I'm okay... waiting for a new job to start. In a new location, upstate new york and it's freezing here! It's good that I've mostly been inside. :wink:
 
Aha!
I found them!


25. Cover your stump, before you hump.

24. Before you attack her, wrap your whacker.

23. Don't be silly, protect your willy.

22. When in doubt, shroud your spout.

21. Don't be a loner, cover your boner.

20. You can't go wrong, if you shield your dong.

19. If you're not going to sack it, go home and whack it.

18. If you think she's spunky, cover your monkey.

17. If you slip between her thighs, condomize.

16. It will be sweeter, if you wrap your peter.

15. She won't get sick, if you wrap your d**k.

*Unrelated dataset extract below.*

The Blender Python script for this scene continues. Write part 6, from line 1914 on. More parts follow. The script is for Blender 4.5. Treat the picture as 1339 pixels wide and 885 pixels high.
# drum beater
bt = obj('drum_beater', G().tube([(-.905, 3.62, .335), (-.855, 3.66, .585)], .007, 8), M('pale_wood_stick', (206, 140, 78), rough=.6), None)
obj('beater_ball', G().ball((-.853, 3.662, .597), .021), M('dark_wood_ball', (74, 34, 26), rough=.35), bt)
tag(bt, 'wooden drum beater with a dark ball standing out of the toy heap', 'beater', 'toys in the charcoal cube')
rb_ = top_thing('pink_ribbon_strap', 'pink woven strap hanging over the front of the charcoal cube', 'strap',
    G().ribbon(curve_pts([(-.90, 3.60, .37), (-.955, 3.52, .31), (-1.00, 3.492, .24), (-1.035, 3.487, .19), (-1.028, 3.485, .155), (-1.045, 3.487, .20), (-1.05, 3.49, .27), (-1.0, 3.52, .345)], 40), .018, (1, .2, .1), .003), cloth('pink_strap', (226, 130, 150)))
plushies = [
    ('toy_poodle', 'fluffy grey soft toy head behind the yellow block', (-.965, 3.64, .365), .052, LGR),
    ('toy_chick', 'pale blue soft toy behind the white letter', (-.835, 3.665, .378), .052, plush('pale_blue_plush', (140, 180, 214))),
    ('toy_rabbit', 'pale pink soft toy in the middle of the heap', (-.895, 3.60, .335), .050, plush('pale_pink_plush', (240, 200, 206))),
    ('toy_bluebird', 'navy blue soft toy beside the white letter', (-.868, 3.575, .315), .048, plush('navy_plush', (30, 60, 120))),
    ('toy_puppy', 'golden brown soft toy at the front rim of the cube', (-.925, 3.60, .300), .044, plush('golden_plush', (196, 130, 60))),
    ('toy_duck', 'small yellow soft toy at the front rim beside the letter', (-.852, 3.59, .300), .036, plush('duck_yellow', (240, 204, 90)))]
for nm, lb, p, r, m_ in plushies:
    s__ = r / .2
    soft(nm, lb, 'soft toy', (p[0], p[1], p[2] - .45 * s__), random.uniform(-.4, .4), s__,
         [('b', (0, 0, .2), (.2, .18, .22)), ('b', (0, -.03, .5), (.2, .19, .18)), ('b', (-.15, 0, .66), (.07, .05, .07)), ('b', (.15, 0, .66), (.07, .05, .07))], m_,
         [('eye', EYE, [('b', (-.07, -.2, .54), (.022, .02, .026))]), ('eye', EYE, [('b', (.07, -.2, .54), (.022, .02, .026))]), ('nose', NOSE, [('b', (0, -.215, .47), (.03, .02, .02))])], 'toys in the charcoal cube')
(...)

14. If you go into heat, package your meat.

13. While you're undressing Venus, dress up your penis.

12. When you take off her pants and blouse, suit up your mouse.

11. Especially in December, gift wrap your member.

10. Never ever deck her, with an unwrapped pecker.

9. Don't be a fool, vulcanize your tool.

8. The right selection, is to protect your erection.

7. Wrap it in foil, before checking her oil.

6. A crank with armor, will never harm her.

5. If you really love her, wear a cover.

4. Don't make a mistake, cover your snake.

3. Sex is cleaner, with a packaged weiner.

2. If you can't shield your rocket, keep it in your pocket.

1. No glove, no love.
 
^ :lol:

Thanks! Got the job at the very beginning of the year and moved up here a couple of weeks back!

meter, haven't heard that word in ages! :cute:

Alright, I gotta get to bed. :yawn:

'Night! :wave: :hug:
 
Morning. :wave:

Where has this week gone? I had to ask my daughter this morning what day it is. Feels like it should be Tuesday, or something. :crack:

Btw, didn't watch the Grammys, but I was very happy to hear that The Dixie Chicks did so well. Liberal vindication. :)
 
Man, I'm tired. And work is super busy. I wish I could just make you turn around, turn around and see me cry. There's so much I need to say to you, so many reasons why. You're the only one who really knew me at all. Ain't that some shit?
 
Headache in a Suitcase said:
can't say that i remember the video :hmm:

I believe it was Mr. Collins standing underneath a spotlight or something real dramatic like that.

At least he wasn't real up close to the camera and spooky like the video for In the Air Tonight. No one needs to see Phil that close up. Or at all, for that matter. :yikes:

Hey Beav. Don't make me hurt you, too.